You can get pdf's of lean in 15 the food is actually normal and really nice but it's up to the person to portion control and eat the appropriate food at the right time. Ie before or after exercise.
It's clear he doesn't have much time with his work pattern so not sure what he can do for exercise unless he has time in the mornings. Brisk walk/run or a swim.

He is being unreasonable.

Forager Tue 21-Mar-17 10:07:15

Are you sure you'll be able to trust him to be a grown adult when he needs to be when those inevitable trials of life happen, such as a serious illness, accident, money troubles etc?

I personally need to feel that I'm not the one always having to be the responsible person in my family. It should be a partnership.

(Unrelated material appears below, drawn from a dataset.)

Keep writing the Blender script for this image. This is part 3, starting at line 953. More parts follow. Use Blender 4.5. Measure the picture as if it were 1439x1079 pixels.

He sounds like he needs to grow up .

Sophiesausage Tue 21-Mar-17 10:07:24

My husband was like this. Eating food i had bought, drinking a whole bottle of wine before I'd even got to have a glass. Our dishwasher was broken (was on his list of things to do) and so I used to hide my wine in there smilethen when he found this one day I emptied out a cereal box that had been in the cupboard unopened for about a year (another daft diet idea) and hid my wine in there! I realise this makes me sound like an alcoholic! But he would literally eat and drink everything nice before I got chance to have anything.

WorraLiberty Tue 21-Mar-17 10:13:21

Why don't you like fresh meat, are you a vegetarian?

I think you need to sit down together and try to work through a healthy menu that suits you both.

Surely you can't dislike every fresh meal you cook for him? Although obviously if you're veggie then that's different.